Erwin membandingkan, kiprah pemerintah di sini dengan aksi pemerintah Malaysia. Dalam setahun terakhir, pemerintah negeri jiran itu membawa hingga puluhan perwakilan waralaba lokal tur ke belasan negara untuk studi banding. “Sedangkan, di Indonesia yang diajak biasanya hanya 3-5 perwakilan dan itupun ke 2-3 negara saja,” terang Erwin.

Aturan baru ini juga menyisakan kerancuan di masa depan. Ia mencontohkan, pada awalnya, aturan untuk waralaba gerai kuliner sengaja dibedakan dengan waralaba ritel modern karena karakteristiknya berbeda. Karakter yang berbeda seperti pewaralaba kuliner besar kebanyakan dimiliki pengusaha asing, sedang pewaralaba ritel modern besar kebanyakan pemain lokal. Namun, kenapa kebijakan tidak berlaku surut disamaratakan? Kesannya, pemerintah tidak mau repot dengan kepemilikan gerai waralaba yang sudah menggurita.

Jadi intinya, dengan direvisinya aturan tersebut maka tidak akan berdampak signifikan bagi iklim waralaba di Indonesia. Jika aturan tersebut awalnya ingin mengurangi dominasi asing dan mencegah monopoli, maka aturan ini jelas belum memfasilitasi.

Gerai terlalu banyak

Kubu yang tak sepakat dengan revisi “tak berlaku surut”, tentu head to head dengan meraka yang setuju. Asosiasi Pengusaha Ritel Indonesia (Aprindo) setuju dengan hasil revisi dengan alasan gerai yang dimiliki oleh pewaralaba tertentu sudah terlalu banyak.

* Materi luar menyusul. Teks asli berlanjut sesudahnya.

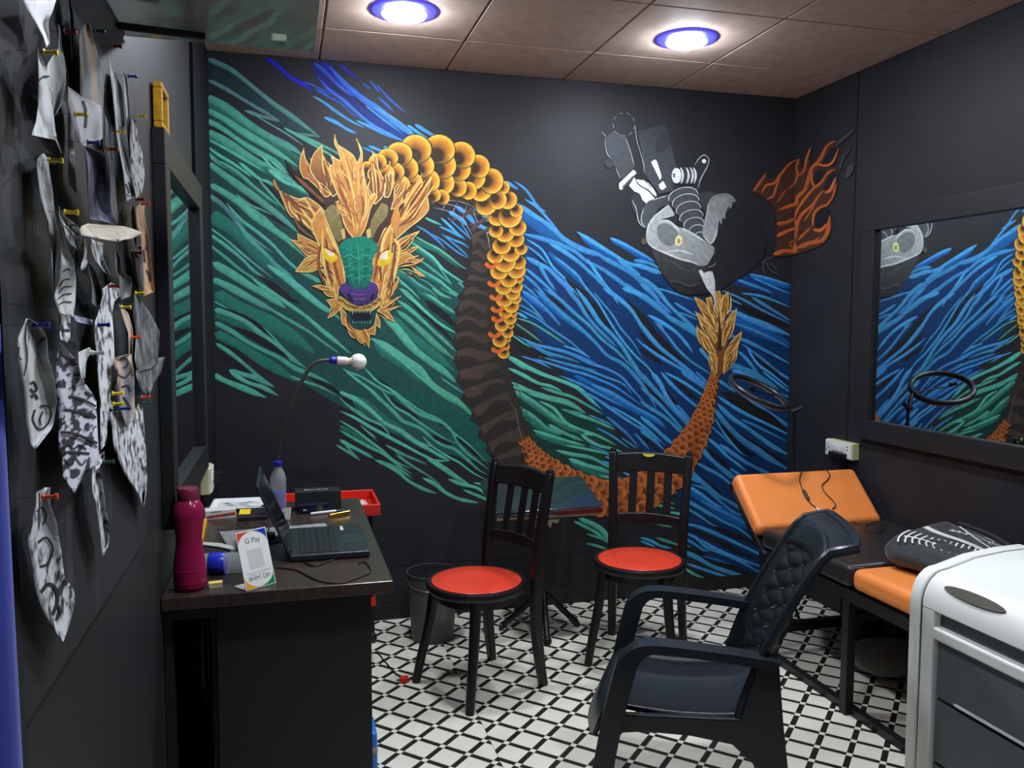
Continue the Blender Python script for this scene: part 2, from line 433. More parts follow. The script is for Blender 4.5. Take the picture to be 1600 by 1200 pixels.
        for k in range(streaks):
            f = (k+.5)/streaks-.5; dx = tip[0]-opp[0]; dy = tip[1]-opp[1]; L = math.hypot(dx, dy)+1e-6; nx, ny = -dy/L, dx/L
            wd = L*.24*f
            c = ((150, 84, 50), (246, 206, 116), (120, 68, 46), (236, 180, 92))[k % 4]
            a0 = random.uniform(.06, .22); a1 = random.uniform(.6, .88); sw = random.uniform(-.05, .05)*L
            s.stroke([(opp[0]+dx*a0+nx*wd, opp[1]+dy*a0+ny*wd), (opp[0]+dx*.38+nx*(wd*1.2+sw), opp[1]+dy*.38+ny*(wd*1.2+sw)), (opp[0]+dx*.58+nx*(wd*.9-sw*.6), opp[1]+dy*.58+ny*(wd*.9-sw*.6)), (opp[0]+dx*a1+nx*wd*.2, opp[1]+dy*a1+ny*wd*.2)], max(.8, L*random.uniform(.02, .04)), c, n=.34)
    def build(s, name, parent, label=None):
        off = wl(parent); me = bpy.data.meshes.new(name); me.from_pydata([p-off for p in s.v], [], s.f); me.update()
        ca = me.color_attributes.new('Col', 'FLOAT_COLOR', 'POINT')
        for i, c in enumerate(s.c): ca.data[i].color = (*c, 1)
        me.materials.append(m_paint)
        o = bpy.data.objects.new(name, me); COL.objects.link(o); o.parent = parent; WLOC[o.name] = off
        if label: o['label'] = label
        return o

# colours as painted (sRGB); u and v mix in the lamps' blue light
CG = dict(g=(98,200,174), h=(44,128,112), d=(30,74,72), k=(34,34,38), p=(98,158,158), q=(34,56,66), b=(74,168,236), m=(24,112,200), n=(12,64,122), u=(52,104,226), v=(30,34,214))
GREEN = '''
A p 38 80,70 300,170 480,310 700,490 860,600 1140,805
A p 30 90,270 250,350 430,460 600,560 770,660
A p 28 430,555 560,600 700,640 770,660
A p 22 800,710 900,770 1060,790 1140,805
A p 14 530,600 700,700 850,790 990,890
A h 90 70,470 260,600 460,740 660,860 860,960 1040,1080
A g 62 65,425 250,520 450,670 650,795 850,900 1040,1040
A g 52 70,545 250,640 400,745 600,865 800,990 930,1080
A g 42 70,650 200,710 400,850 560,950 750,1050 830,1140
A h 70 75,780 250,880 450,1010 650,1120 800,1200
A g 58 70,745 250,840 450,975 650,1090 880,1195
A g 22 90,830 250,910 450,1030 620,1130
A g 20 590,975 690,1090 760,1170
A g 24 90,900 200,980 350,1070 500,1180
A g 30 80,950 180,1040 300,1110 420,1190
A g 24 800,720 950,800 1150,920 1300,1010
A g 24 960,790 1150,880 1290,950 1350,1010
A q 16 860,930 1000,1010 1080,1060
B k 40 130,60 260,130 400,240 520,330
B k 45 520,170 620,230 720,330 800,430
B h 40 170,0 350,110 500,240 640,350 760,440
B g 22 170,0 350,100 500,230 650,350 760,430
B g 55 90,30 200,110 380,240 560,370 730,500 860,610 930,680
B g 28 380,20 560,170 640,200 760,270
B g 20 560,180 700,340 830,490
B h 50 600,60 800,190 950,280 1040,340
B g 24 620,0 750,130 880,200 950,260
B g 30 650,80 800,200 950,260 1040,330
B g 20 670,0 780,90 850,130
B k 45 130,300 250,400 330,470 420,560
B k 34 420,330 560,440 700,540 850,640
B g 55 110,230 250,310 400,410 530,530 700,650 850,760 1030,930
B g 18 350,320 480,420 600,470 690,520
B g 14 500,450 620,540 730,640
B h 120 100,520 280,620 450,780 650,960 800,1090
B p 40 90,330 200,400 300,500 380,600 470,700
B g 25 260,400 400,560 560,680 700,800 840,950 1000,1080 1140,1150
B p 18 330,560 460,690 600,800 700,870
B g 36 380,620 500,760 620,870 720,980 850,1090 960,1200
B g 18 110,640 250,740 400,870 560,1000 700,1110
B g 28 110,700 250,800 400,920 520,1040 640,1120
B g 24 110,800 250,910 380,1020 500,1100 620,1190
C k 60 560,60 700,160 820,260 960,330
C g 62 130,-60 330,60 500,170 650,250 820,370
C g 34 500,90 650,200 800,300 1000,440 1150,570 1300,690 1430,800
C g 52 640,-40 850,110 1000,230 1150,350 1280,430 1330,480
C g 34 980,30 1080,90 1150,130
C h 130 150,230 400,370 650,500 900,650 1100,800
C g 56 130,100 250,150 400,230 560,320 720,400
C g 25 660,370 900,510 1050,600 1200,710 1330,800
C g 12 140,300 300,390 500,490 650,590 800,750 950,880 1040,960
C k 40 200,350 400,440 560,530 680,660 800,790 950,910
C h 60 150,430 300,490 480,560 600,660
C g 44 150,380 300,430 450,500 560,590 700,700 850,830 1000,930
C k 60 300,540 450,600 600,680 750,770 860,850
C h 90 150,600 350,700 550,830 750,950 930,1060
C g 36 150,500 300,580 450,680 600,760 750,830 900,930 1100,1010 1250,1080
C k 46 150,760 280,850 420,950 560,1060
C g 32 165,700 300,790 450,910 600,1040 720,1110
C g 42 285,950 420,990 560,1030 700,1110
C g 36 290,960 450,1060 600,1110 750,1190
C g 46 140,990 250,1050 400,1110 520,1160 640,1210
C g 20 850,1000 1000,1060 1150,1110 1300,1190
C k 36 1020,1010 1150,1070 1250,1120 1350,1190
C g 14 1350,930 1430,980 1500,1010
D h 90 480,260 640,420 800,560 960,680 1080,780
D g 60 400,260 520,360 620,480 720,590 850,690 980,780 1100,890
D g 46 540,210 680,320 800,430 920,540 1080,670
D g 30 540,110 700,230 850,370 980,490 1100,600
D k 40 640,90 760,210 880,320 1000,430 1080,520
D g 26 560,0 700,120 820,230 950,340 1110,430
D g 16 560,-50 650,0 760,110
D k 70 800,110 900,190 1020,290 1090,370
D h 46 720,0 880,110 1000,190 1130,260
D g 22 720,-10 880,95 1000,180 1130,260
D g 22 870,0 950,60 1060,100
D g 26 940,-20 1080,60 1190,110
D h 110 330,520 500,640 680,780 860,920
D g 62 300,470 450,560 620,680 750,760 850,890 980,990 1130,1080 1250,1200
D g 18 330,490 450,580 600,700 750,830 900,960 1000,1010
D g 14 950,840 1080,930 1190,1000
D k 34 370,850 480,950 600,1040
D g 16 230,740 350,870 480,950 600,1040 750,1150
D g 20 40,770 200,830 400,950 520,1000 650,1070 800,1180
D g 22 50,770 150,850 300,960 430,1080 550,1200
D k 44 450,1030 540,1110 620,1180
D k 44 0,1020 120,1080 260,1180
D g 22 0,960 150,1040 280,1130 380,1200
E k 50 40,60 160,120 300,230 420,310
E h 110 120,70 300,190 480,330 640,410
E k 54 470,60 560,150 680,230 800,330
E g 36 0,20 150,80 300,190 430,310 560,370 720,480 880,530
E g 28 260,-20 400,100 520,210 600,290 750,350 850,430 960,510 1080,550 1200,650 1300,740 1390,790
E g 20 400,0 520,150 640,220 780,320 900,400 1000,460 1120,500
E k 34 800,230 920,290 1010,350
E g 26 480,0 700,190 850,260 980,310 1060,390 1110,490 1200,590 1320,680 1400,740
E k 40 860,420 960,470 1060,510
E k 40 1090,440 1200,520 1320,640
E g 16 520,0 640,110 780,200 930,270 1050,380 1180,480 1300,590 1400,700
E k 44 480,470 620,540 760,590 900,640
E k 44 1000,590 1120,650 1240,730 1340,810
E g 26 0,190 150,260 300,350 450,430 600,510 750,590 850,640 1000,730 1100,800 1220,880
E g 22 60,130 250,260 400,330 480,430
E g 16 0,60 80,140 200,210 350,320
E h 60 0,330 150,420 300,510 450,610
E g 18 0,280 150,370 280,470 400,560 520,660 640,720 690,725
E g 20 190,320 330,440 480,550 600,650 720,730 850,810 960,890
E k 30 320,430 440,520 560,620
E g 22 0,370 150,460 300,540 420,600 550,700 690,790
E g 22 430,510 620,610 720,650 830,700
E g 30 330,650 450,700 560,770 650,850 780,920 920,970
E g 18 400,665 550,730 690,830
E g 30 0,460 100,520 200,570 330,640
E g 20 -30,510 100,590 200,660
E g 14 30,480 110,570 200,660
E g 30 780,820 900,880 1000,960 1130,1020 1310,1055
E g 26 820,640 950,720 1080,810 1220,880
E g 18 830,640 930,660 1040,660
E g 28 1020,830 1150,880 1280,910 1390,975 1480,1010
E g 22 1160,930 1280,980 1390,1025 1480,1060
E g 20 1260,865 1390,890 1470,900
E g 16 780,430 880,530 1020,620 1130,680 1250,770 1390,845
E g 28 680,470 800,530 920,600 1040,660
F g 30 600,0 700,50 850,110
F h 60 400,310 600,420 780,500 950,620 1100,740
F g 30 440,265 600,360 780,450 950,570 1100,690 1240,785
F h 60 400,400 560,520 720,640 850,790
F g 34 390,350 550,465 720,590 850,740 1000,850 1220,990
F g 14 790,690 880,830 1000,990
F g 30 540,630 700,750 850,870 990,980
F h 60 450,760 620,860 800,960 960,1090
F g 34 450,710 620,815 800,920 960,1050 1180,1190
F g 12 310,760 500,880 650,960 800,1080 970,1190
F h 70 150,780 350,900 500,1020 680,1130
F g 26 190,750 350,850 500,970 680,1080 800,1190
F g 24 120,820 280,960 420,1090 520,1190
F g 35 230,1040 330,1100 440,1190
F g 25 1080,940 1200,1040
H g 16 100,280 250,330 400,420 530,510 650,610
H g 14 90,330 220,420 350,520
H g 14 50,435 200,540 340,660
H g 14 400,490 530,510
H g 34 20,630 180,730 350,810 520,870 680,940 790,1040 900,1140
H g 28 20,750 150,810 300,890 420,920 530,970
H g 20 20,650 120,720 190,770
H g 24 330,930 480,980 620,1020 750,1090 920,1190
H g 34 50,880 200,960 400,1020 580,1070 750,1170
H g 22 60,920 150,970
K h 60 90,90 260,190 420,300 560,400 720,470
K g 36 60,50 250,160 400,270 520,360 560,380
K g 24 210,90 400,140 580,190 750,270
K g 26 310,160 450,230 560,360 680,420 850,480 1040,575
K g 26 540,240 680,290 850,350 1030,430
K g 18 520,235 640,265 750,270
K h 60 140,270 280,370 400,450 520,480
K g 28 120,210 280,320 400,420 550,475
K g 30 400,380 550,460 730,535
K h 50 280,460 420,520 600,570 740,590
K g 24 250,430 400,480 600,540 750,580
K g 20 560,575 700,600 850,630 970,660 1100,690
K g 26 700,465 780,530 880,580 970,600 1100,640
K g 24 720,465 880,480
K h 70 600,720 760,800 900,850 1050,880
K g 28 470,620 620,660 800,690 980,780 1100,810
K g 34 590,700 750,760 900,800 990,840
K h 50 700,790 850,850 1000,880 1150,900
K g 20 880,860 1000,880 1150,905
K g 20 990,790 1150,800
R g 22 1280,970 1420,1040 1530,1110
R h 50 1360,960 1480,1030 1570,1130
R g 34 1320,950 1480,1020 1560,1120 1610,1190
R g 16 1380,1070 1500,1110 1560,1150
R g 18 1380,1145 1480,1170 1560,1200
L g 22 0,350 60,375
L g 22 100,290 200,300 330,330
L g 20 260,360 380,380 460,410
L g 24 90,430 180,470 300,500
L g 22 150,600 300,650 400,680
L g 18 360,640 490,700
L g 22 420,890 520,950 610,980
L g 22 390,1010 500,1060
L g 24 285,950 320,1030
'''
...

Ketua Harian Aprindo Tutum Rahanta beralasan, proses divestasi gerai waralaba sulit berjalan, terutama untuk gerai-waralaba minimarket yang berada di lokasi yang tidak menguntungkan dalam konteks bisnis. “Mereka (mitra) belum tentu mau gerai di wilayah tertentu dengan alasan, bisnisnya belum kelihatan atau terlalu untung,” kata Tutum.

Sebut saja, PT Fast Food Indonesia Tbk yang mengelola waralaba Kentucky Fried Chicken (KFC). Saat ini, KFC sudah punya 466 gerai. Atau, minimarket Indomaret memiliki 8.814 gerai dan Alfamart 8.557 gerai (lihat infografik).

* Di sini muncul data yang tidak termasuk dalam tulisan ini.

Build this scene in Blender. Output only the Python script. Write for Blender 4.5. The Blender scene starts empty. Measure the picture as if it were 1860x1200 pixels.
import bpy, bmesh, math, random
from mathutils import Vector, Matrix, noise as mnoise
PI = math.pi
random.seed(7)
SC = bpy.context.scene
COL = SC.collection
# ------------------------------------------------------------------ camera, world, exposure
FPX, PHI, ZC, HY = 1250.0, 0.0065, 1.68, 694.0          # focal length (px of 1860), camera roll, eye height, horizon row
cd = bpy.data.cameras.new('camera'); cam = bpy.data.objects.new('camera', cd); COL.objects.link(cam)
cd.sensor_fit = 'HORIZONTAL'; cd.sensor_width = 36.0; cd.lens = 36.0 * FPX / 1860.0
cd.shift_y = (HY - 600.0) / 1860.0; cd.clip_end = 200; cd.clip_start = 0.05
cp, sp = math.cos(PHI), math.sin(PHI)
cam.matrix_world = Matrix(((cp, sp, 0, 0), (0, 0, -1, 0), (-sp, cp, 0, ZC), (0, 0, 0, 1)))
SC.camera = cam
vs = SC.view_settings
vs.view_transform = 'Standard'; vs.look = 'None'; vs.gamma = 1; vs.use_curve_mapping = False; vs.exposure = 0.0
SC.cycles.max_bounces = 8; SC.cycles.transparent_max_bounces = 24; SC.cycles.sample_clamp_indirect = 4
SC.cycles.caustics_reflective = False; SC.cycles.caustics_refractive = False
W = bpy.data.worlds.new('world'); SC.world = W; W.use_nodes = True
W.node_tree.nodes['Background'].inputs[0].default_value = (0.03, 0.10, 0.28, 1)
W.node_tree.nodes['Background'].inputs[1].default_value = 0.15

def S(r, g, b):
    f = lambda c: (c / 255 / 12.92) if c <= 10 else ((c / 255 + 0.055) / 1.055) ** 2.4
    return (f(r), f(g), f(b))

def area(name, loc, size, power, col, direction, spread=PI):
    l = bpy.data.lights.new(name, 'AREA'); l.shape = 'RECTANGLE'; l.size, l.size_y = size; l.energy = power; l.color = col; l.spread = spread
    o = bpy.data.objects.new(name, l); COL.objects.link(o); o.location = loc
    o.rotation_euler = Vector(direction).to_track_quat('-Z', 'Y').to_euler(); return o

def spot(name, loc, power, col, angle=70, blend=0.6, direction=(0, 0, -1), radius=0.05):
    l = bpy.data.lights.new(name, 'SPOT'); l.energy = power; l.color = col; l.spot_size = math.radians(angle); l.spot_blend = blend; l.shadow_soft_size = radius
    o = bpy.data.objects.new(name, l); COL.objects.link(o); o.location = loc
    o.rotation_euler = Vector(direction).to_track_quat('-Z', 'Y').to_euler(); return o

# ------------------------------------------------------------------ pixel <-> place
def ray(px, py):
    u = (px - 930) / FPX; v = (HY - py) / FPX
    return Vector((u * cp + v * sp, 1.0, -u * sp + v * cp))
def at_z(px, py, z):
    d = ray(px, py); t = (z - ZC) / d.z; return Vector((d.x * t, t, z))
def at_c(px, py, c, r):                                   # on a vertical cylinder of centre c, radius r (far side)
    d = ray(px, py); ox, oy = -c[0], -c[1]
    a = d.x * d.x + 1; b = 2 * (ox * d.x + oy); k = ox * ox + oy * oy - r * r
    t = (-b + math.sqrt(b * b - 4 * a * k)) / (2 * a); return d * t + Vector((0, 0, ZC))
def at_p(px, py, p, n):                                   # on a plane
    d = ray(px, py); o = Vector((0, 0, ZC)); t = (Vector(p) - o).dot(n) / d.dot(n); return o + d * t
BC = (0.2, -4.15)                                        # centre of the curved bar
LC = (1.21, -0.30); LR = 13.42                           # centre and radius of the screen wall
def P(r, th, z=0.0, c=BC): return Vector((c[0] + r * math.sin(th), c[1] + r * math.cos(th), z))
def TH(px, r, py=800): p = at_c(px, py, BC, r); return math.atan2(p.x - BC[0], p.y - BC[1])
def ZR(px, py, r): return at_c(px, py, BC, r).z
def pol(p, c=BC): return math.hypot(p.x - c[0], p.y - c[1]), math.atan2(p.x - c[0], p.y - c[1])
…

Jadi intinya, revisi aturan menguntungkan bagi para pemilik waralaba yang terlanjur punya banyak gerai di atas ketentuan. Pasalnya, mereka tidak wajib melepas gerai-gerainya yang melebihi jumlah berdasarkan ketentuan.

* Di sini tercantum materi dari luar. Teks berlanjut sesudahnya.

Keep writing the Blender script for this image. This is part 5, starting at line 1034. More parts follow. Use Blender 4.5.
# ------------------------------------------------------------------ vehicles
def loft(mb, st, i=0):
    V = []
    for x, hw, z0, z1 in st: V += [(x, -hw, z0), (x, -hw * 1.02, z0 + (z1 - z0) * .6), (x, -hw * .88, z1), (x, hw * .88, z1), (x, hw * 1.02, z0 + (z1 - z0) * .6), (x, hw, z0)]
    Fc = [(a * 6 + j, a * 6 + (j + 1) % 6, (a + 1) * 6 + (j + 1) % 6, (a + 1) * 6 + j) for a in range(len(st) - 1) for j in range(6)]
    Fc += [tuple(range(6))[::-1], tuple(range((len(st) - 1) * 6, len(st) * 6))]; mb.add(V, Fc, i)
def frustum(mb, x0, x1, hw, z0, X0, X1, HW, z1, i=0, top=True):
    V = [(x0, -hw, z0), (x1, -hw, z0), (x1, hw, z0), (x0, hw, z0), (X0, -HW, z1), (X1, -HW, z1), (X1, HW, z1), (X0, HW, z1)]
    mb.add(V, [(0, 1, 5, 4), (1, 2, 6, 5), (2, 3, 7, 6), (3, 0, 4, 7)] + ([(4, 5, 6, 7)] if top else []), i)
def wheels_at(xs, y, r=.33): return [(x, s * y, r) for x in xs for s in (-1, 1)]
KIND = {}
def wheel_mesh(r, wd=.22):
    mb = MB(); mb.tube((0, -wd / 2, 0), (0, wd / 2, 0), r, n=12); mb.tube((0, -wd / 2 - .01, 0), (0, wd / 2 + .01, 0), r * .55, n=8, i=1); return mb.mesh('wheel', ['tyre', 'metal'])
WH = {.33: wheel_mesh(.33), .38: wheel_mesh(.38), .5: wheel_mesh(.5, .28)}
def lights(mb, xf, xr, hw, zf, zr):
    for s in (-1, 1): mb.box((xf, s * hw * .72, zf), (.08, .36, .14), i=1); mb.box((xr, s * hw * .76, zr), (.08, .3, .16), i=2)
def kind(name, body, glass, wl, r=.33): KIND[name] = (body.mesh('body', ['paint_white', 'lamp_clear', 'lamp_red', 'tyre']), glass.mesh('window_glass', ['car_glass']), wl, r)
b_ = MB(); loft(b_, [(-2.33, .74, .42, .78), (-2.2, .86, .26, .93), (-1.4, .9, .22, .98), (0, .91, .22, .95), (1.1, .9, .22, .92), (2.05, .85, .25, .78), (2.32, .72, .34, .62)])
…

Albert Sentosa, Founder Samwon Group menyatakan, tidak berlaku surutnya aturan ini sudah tepat. Karena peraturan pemerintah sudah sepatutnya mengatur dan memperbaiki perekonomian dan perdagangan untuk masa depan, bukan mengatur masa lalu.

Sekedar informasi saja, saat ini Samwon Group memiliki empat format waralaba yakni, SamWon House Restaurant, SamWon Express Restaurant, SamWon Express Foodcourt serta K-Drink. “Hingga akhir tahun kami menargetkan 20 gerai di seluruh Indonesia,” ujar dia.

Amir Karamoy, Ketua Komite Tetap Waralaba dan Lisensi Kamar Dagang dan Industri (Kadin) menambahkan, pengusaha akan menyambut baik jika revisi tersebut sudah disahkan. Pasalnya, para pewaralaba kuliner kerap kesulitan melepas gerai mereka lantaran investasi disektor tersebut lumayan besar.

Amir pun berkomentar soal kemungkinan pengusaha lokal yang bisa memiliki penyertaan modal hingga 100% dari minimal 51%. Kebijakan tersebut dinilai mampu merangsang para pengusaha lokal bersemangat punya waralaba. Karena itu berarti mereka bisa mengurus usaha mereka sendiri.